Eveline suspends herself between the call of home and the past and the call of new experiences and the future, unable to make a decision. Her life is either memory or imagination. She would be, she is a future in the past, she never be in the present. Her life becomes a picture of her imagination, dissolving in imagines.

Escape and paralysis are the central themes: Eveline feels trapped by the stifling conditions, poverty and family situations, that entrap her at home. Eveline’s dream is escape from Dublin, but she is unable to because she finds herself frightened to leave her family and Ireland. Her action is the sign that she in fact hasn’t made a decision and she remains fixed in a circle of indecision. Eveline’s paralysis within an orbit of repetition leaves her a “helpless animal,” stripped of human will and emotion. The idea of death is present everywhere. Nothing is happening there, but everything change. There is a shift from the past to the present. The idea of leaving the place is in her mind, but it is just an intention, not a plan. Everything is potentially possible, but she never acts. In order to do something you have to decide, to think what is better to you.

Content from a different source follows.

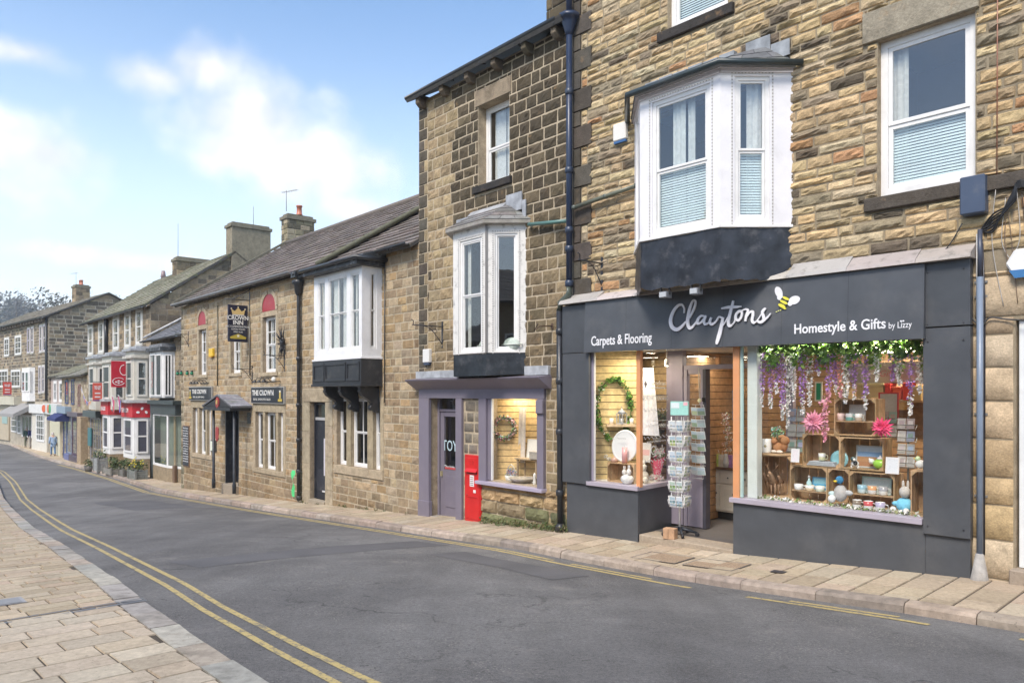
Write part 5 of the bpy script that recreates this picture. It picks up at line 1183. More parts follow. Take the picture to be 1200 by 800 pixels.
def arch(h, name):
    """pointed red tympanum over a window with its stone surround"""
    cx = (h[0]+h[1])/2; w_ = (h[1]-h[0]); zs2 = h[3]+.16; P = [(cx-w_/2, zs2), (cx+w_/2, zs2)]; n = 9
    hh_ = HARC[name]; R = [(cx+w_/2*cos(pi/2*(k/n))**.9 if k < n else cx, zs2+.10+hh_*sin(pi/2*k/n)) for k in range(n+1)]; Lf_ = [(2*cx-a, b) for a, b in R[::-1][1:]]
    mb = MB(oK); P = [(cx-w_/2, zs2), (cx+w_/2, zs2)]+R+Lf_; mb.prism(P, -.012, .05, (.36, .035, .045)); o = mb.build('red_tympanum', PAINT, KB)
    for A_, B_ in list(zip(R, R[1:]))+list(zip(Lf_, Lf_[1:])):
        def outp(p): dx, dz = p[0]-cx, p[1]-zs2; l_ = sqrt(dx*dx+dz*dz) or 1; return (p[0]+dx/l_*.13, p[1]+dz/l_*.13)
        wall.prism([A_, outp(A_), outp(B_), B_], -.03, .01, rv(DRS, .12, r3))
    a = zs2; wall.box(cx-w_/2-.13, cx-w_/2, -.03, .01, a, a+.10, DRS); wall.box(cx+w_/2, cx+w_/2+.13, -.03, .01, a, a+.10, DRS)
arch(hA1, 'a'); arch(hA3, 'b')
# infill around arches
for h, ar, nm_ in ((hA1, arcs[0], 'a'), (hA3, arcs[1], 'b')):
    cx = (h[0]+h[1])/2; w_ = h[1]-h[0]; z = ar[2]
    while z < ar[3]:
        h_ = .14; f = (z+.07-h[3]-.26)/(HARC[nm_]+.10); half = (w_/2+.13)*(1 if f < 0 else sqrt(max(0, 1-f*f))) if f < 1 else 0
        for a, b in ((ar[0]-.0, cx-half), (cx+half, ar[1])):
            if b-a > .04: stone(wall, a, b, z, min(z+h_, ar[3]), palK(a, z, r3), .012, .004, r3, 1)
        z += h_
wall.build('wall', [MATS['stone'], MATS['mortar']], KB)
shell(KB, oK, x0k, -.003, ZK, zg+.05, 7.9, (.30, .25, .18), True, False)
# mullioned windows
def triple(h, spans, y=.09, **kw):
    mu = MB(oK)
    for (a, b) in zip(spans, spans[1:]): ashlar(mu, kx(a[1])+.0, kx(b[0]), h[2]+.003, h[3]-.003, rv((.40, .33, .22), .06, r3), .004); mu.box(kx(a[1])+.002, kx(b[0])-.002, .008, .15, h[2]+.003, h[3]-.003, (.38, .31, .21))
    mo = mu.build('mullion', MATS['stone'], KB)
    for n_, s_ in enumerate(spans): sash(KB, oK, kx(s_[0]), kx(s_[1]), h[2]+.002, h[3]-.002, y=y, fw=.045, meet=.5, bars=(2, 1) if n_ == 1 and kw.get('mid2') else (1, 1), rc=(.05, .045, .04), cur=kw.get('cur'), roomd=.8)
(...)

To make decisions is a very strong act, a revolutionary one because it means to bring forth the consequences. There is a common problem in the Dubliners, where all the characters imagine doing something, but they are paralyzed. Dead people seems to be more realistic.

Eveline, despite her young age, is already dead, because she lives in memory. Death is much real that active life, as you can notice in Hamlet’s monologue: people are afraid to take action, are crystalized. Eveline is symbolical, basically because she feel a sense of guilt. She just consider things that have already happen.

The showing technique in the last part is less filter by the narrator. She is pave. Passive is no acting, she is subject. The reader have a mental photogram of Evelin: an afraid face of a young girl paralyzed even in her eyes. Her intention are always a mental ones.

She has not a point of view, even if the narrator tell the story from her perspective. Her mother and her father have decided for her and also Frank.

In conclusion the message is that people are what they do, not what they think. Decision make you responsible. She is always thinking. Evelin is not living, she is surviving. She has not an identity, she never investigate what she is really want. What is the sense of your life? She does not answer because her life is in death. She hasn’t got a point of view, she is afraid from other people judgment. She does not know herself; she is like a ghost because she knows only what other people think of her. Dubliner are living dead.